Qualcuno non vuole che si dica la verità sui “profughi” a scuola

Attualità

Milano 29 Ottobre – Sia mai. Sia mai che i nostri figli, dovutamente accompagnati a scuola fino a 18 anni (14 ad oggi, ma non disperate, a breve alzeranno il limite), siano esposti a questa malefica, fascista e razzista invenzione. La Verità. In particolare quella sull’immigrazione. E specialmente i cosiddetti profughi. Un gruppo, l’autonominatosi Istituto di Studi Giuridici sull’Immigrazione, ha deciso che il sussidiario de Il Capitello, quello che diceva chiaramente che la maggior parte dei richiedenti asilo erano, in realtà profughi, è razzista. Questa la loro argomentazione:

“Non è nostra intenzione muovere censure alla peraltro discutibilissima  impostazione educativa da Voi prescelta (che omette qualsiasi espressione di carattere solidaristico), né sulla  evidente erroneità di mettere in connessione “l’aumento di stranieri” con i “profughi”, laddove è invece noto che titolari di protezione e richiedenti asilo costituiscono una percentuale minima della popolazione straniera presente in Italia”.

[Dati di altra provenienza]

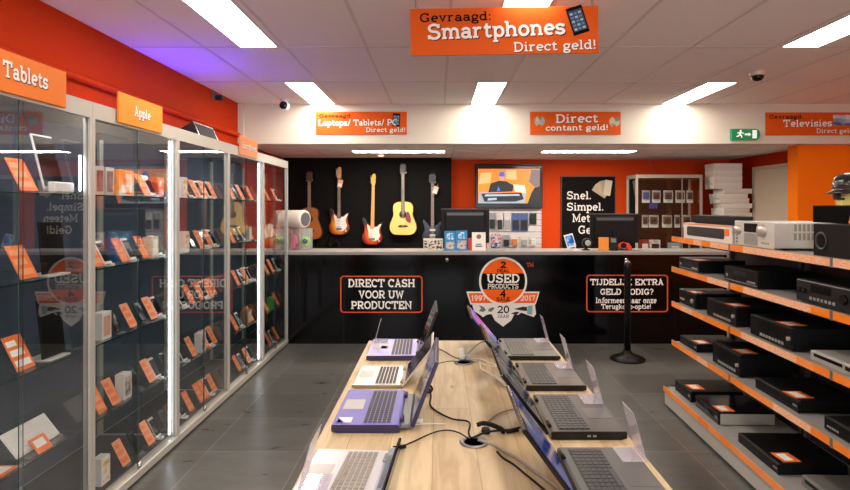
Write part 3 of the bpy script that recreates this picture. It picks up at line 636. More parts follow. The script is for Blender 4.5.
for (cb, sh), row in ROWS.items():
    seen = {}; toks = row.split()
    tot = {}
    plan = []
    for tk in toks:
        px = float(tk[1:].rstrip("'")); fx = FX - (.18 if tk.endswith("'") else 0)
        Yp = min(max(FPX * (-fx) / (VX - px), YS[cb + 1] + .07), YS[cb + 2] - .085)
        plan.append([Yp, WID.get(tk[0], .085), tk.endswith("'")])
    for _ in range(200):
        fr_ = [q for q in plan if not q[2]]
        for a, b in zip(fr_, fr_[1:]):
            gap = (a[1] + b[1]) / 2 + .004 - (b[0] - a[0])
            if gap > 0: a[0] -= gap / 2; b[0] += gap / 2
        for q in plan: q[0] = min(max(q[0], YS[cb + 1] + .03 + q[1] / 2), YS[cb + 2] - .03 - q[1] / 2)
    for tk in toks: tot[tk[0]] = tot.get(tk[0], 0) + 1
    for tk in toks:
        kd = tk[0]; back = tk.endswith("'"); px = float(tk[1:].rstrip("'"))
        fx = FX - (.18 if back else 0)
        Y = plan[toks.index(tk)][0]
        seen[kd] = seen.get(kd, 0) + 1
        base, cat = KIND[kd]
        pre = '%s %s' % (ORD[seen[kd] - 1], base) if tot[kd] > 1 else base
        lb = '%s, %s, %s' % (pre, SHN[sh], CABN[cb])
        if cat == 'phone': lb = lb.replace(' on a stand', '')
        place(kd, fx, Y, SZ[sh] + .0008, lb, cat, {'price card': 'price cards in the glass cabinets', 'phone': 'phones in the glass cabinets'}.get(cat, 'boxes in the glass cabinets'))
# tablets in the first cabinet
def tablet(label, y, z, w_, h, lean, base_h, bz=None):
    y = min(y, 2.815)
    t = thing('tablet', label, 'tablet', (-1.86, y, z + .0008), group='tablets in the tablet cabinet')
    Mx = Matrix.Translation((0, 0, base_h * .4)) @ Matrix.Rotation(R(-lean), 4, 'Y')
    bm = BM(); box(bm, -.009, 0, -w_ / 2, w_ / 2, 0, h, 0, .003, Mx); obj('body', bm, whitep if base_h > .05 else black, t)
    bm = BM(); box(bm, .0004, .001, -w_ / 2 + .008, w_ / 2 - .004, .012, h - .01, 0, 0, Mx); obj('screen', bm, M('tablet_screen_black', '040405', .3, spec=.12), t)
    bm = BM(); box(bm, -.1, .03, -w_ * .45, w_ * .45, 0, .004)
    if base_h > .05: box(bm, .012, .05, -w_ / 2, w_ / 2, .004, base_h, 0, .006)
    box(bm, -.02, -.0125, -w_ * .3, w_ * .3, .016, h * .6, 0, 0, Matrix.Rotation(R(-lean), 4, 'Y')); obj('stand', bm, whitep, t)
def ycol(px): return FPX * 1.86 / (VX - px)
tablet('tall dark tablet in a white dock on top shelf of the tablet cabinet', 2.815, SZ[0], .15, .27, 14, .055)
tablet('black tablet standing on the second shelf of the tablet cabinet', ycol(58), SZ[1], .17, .25, 5, .02)
tablet('tall black tablet standing on the third shelf of the tablet cabinet', ycol(56), SZ[2], .17, .28, 6, .02)
# white keyboard tilted on the fourth shelf
t = thing('keyboard', 'white keyboard propped on the fourth shelf of the tablet cabinet', 'keyboard', (-1.845, 2.71, SZ[3] + .001))
Mx = Matrix.Rotation(R(-38), 4, 'Y') @ Matrix.Translation((0, 0, .02))
bm = BM(); box(bm, -.012, 0, -.145, .145, 0, .13, 0, .004, Mx); obj('body', bm, whitep, t)
bm = BM()
for a in range(5):
    for b in range(14): box(bm, .0005, .004, -.138 + b * .0198, -.1215 + b * .0198, .012 + a * .023, .031 + a * .023, 0, .0015, Mx)
obj('keys', bm, M('key_white', 'f3f2ee', .5), t)
bm = BM(); box(bm, -.075, .022, -.12, .12, 0, .004); box(bm, -.022, -.016, -.1, .1, .022, .1, 0, 0, Matrix.Rotation(R(-38), 4, 'Y')); box(bm, .008, .022, .07, .11, .004, .03); obj('stand', bm, clearp, t)
t = obj('price_card', BM(), [orange2, white], label='orange price card leaning on the white keyboard', cat='price card')
bm = BM(); Mc = Matrix.Translation((.03, 0, 0)) @ Matrix.Rotation(R(-38), 4, 'Y')
box(bm, -.003, 0, -.05, .05, .003, .082, 0, 0, Mc); box(bm, .0002, .0008, -.036, .03, .03, .068, 1, 0, Mc); bm.to_mesh(t.data); bm.free()
t.location = (-1.845, 2.69, SZ[3] + .001)
# flat card and white mouse at the left of the keyboard
bm = BM(); box(bm, -.05, .05, -.055, .055, 0.001, .006, 0, .001); box(bm, -.03, .03, -.03, .04, .0062, .0068, 1)
obj('price_card', bm, [orange2, white], None, 'flat orange price card lying left of the white keyboard', 'price card', loc=(-1.87, 2.47, SZ[3]))
bm = BM(); lathe(bm, [(.0, 0.0), (.03, 0.001), (.034, .012), (.024, .026), (.0, .031)], n=18); bmesh.ops.scale(bm, vec=(1.5, 1, 1), verts=bm.verts)
obj('mouse', bm, whitep, None, 'white round mouse left of the keyboard on fourth shelf', 'mouse', loc=(-1.98, 2.42, SZ[3] + .001))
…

Come sono modesti. Intanto, bontà loro, per stavolta sorvoleranno sull’assenza di propaganda immigrazionista. Transeat. Però hanno delle obiezioni sui numeri e sulla matematica. Sostengono, curiosamente, che l’arrivo di 160 mila profughi, come l’anno scorso, non aumentino gli stranieri. Come mai? Perché sono una piccola percentuale degli stranieri. Ah. Quindi se io aumento il debito pubblico dell’1%, in realtà non lo sto facendo crescere, giusto? L’1% è una cosa trascurabile dopotutto. Giusto? Giusto? No, eh? Ma continuiamo.

“Intendiamo invece segnalarVi che l’affermazione sopra riportata è gravemente errata sotto il profilo giuridico e il suo utilizzo può – a nostro avviso – dar luogo alle sanzioni previste per atti e comportamenti discriminatori. E infatti nei “centri di assistenza per i profughi”  non vengono affatto accolti “clandestini, cioè persone la cui permanenza in Italia non è autorizzata dalla legge”,   ma soggetti autorizzati a restare in Italia al fine di veder esaminata la propria richiesta di protezione. Ad essi viene rilasciato un regolare permesso di soggiorno e, decorsi 60 giorni dalla domanda di protezione, essi possono anche inserirsi a pieno titolo nel mercato del lavoro”.

E boom. No, davvero, siamo seri. Dunque il principio è questo: Mohammed arriva in Italia. In barca, consentitemi il cliché. Scende e chiede asilo. Ne ha diritto? Dipende. In primis, dipende dal fatto che non stia mentendo. Poi dipende dalla possibilità di provare ciò che afferma. Infine, dipende anche dalla decisione del nostro Stato, che può indiscutibilmente decidere se accogliere o meno. Ottimo, nei primi due casi, se Mohammed sta mentendo, non aveva diritto di chiedere la protezione. Questo è un principio non negoziabile, altrimenti l’intera Africa potrebbe chiedere il permesso e trasferirsi qua, in attesa di vedere crollare il nostro paese. Quindi è del tutto ragionevole dire che una discreta parte dei richiedenti, visto che i dinieghi sono preponderanti, mentivano. Mentivano quando gli veniva chiesto perché erano qui. Pertanto no, non era legittima la loro richiesta. E sì, non essendo legittima, loro erano clandestini.

L’’equiparazione tra il richiedente protezione (o addirittura il “profugo”) e il “clandestino-che-se-ne-deve-andare” costituisce gravissima violazione dei diritti sanciti dalla Convezione di Ginevra e dalla direttiva dell’Unione 2013/33, nonché comportamento molesto e discriminatorio.  Vi segnaliamo che proprio l’utilizzo di analoghe espressioni è già stato censurato dal Tribunale di Milano con ordinanza 22.2.2017, che ne ha affermato il carattere discriminatorio, condannando gli utilizzatori al risarcimento del danno”.

Il nostro non è un sistema di Common Law ed al di sotto della Suprema Corta le sentenze non fanno precedente. Inoltre, se questo Istituto è davvero composto da giuristi, dovrebbe sapere che i due casi non sono minimamente paragonabili. Quello che resta, quindi, è il triste tentativo di psicopolizia. E che il nostro sistema giuridico lo permetta, senza punirlo, è di una tristezza infinita.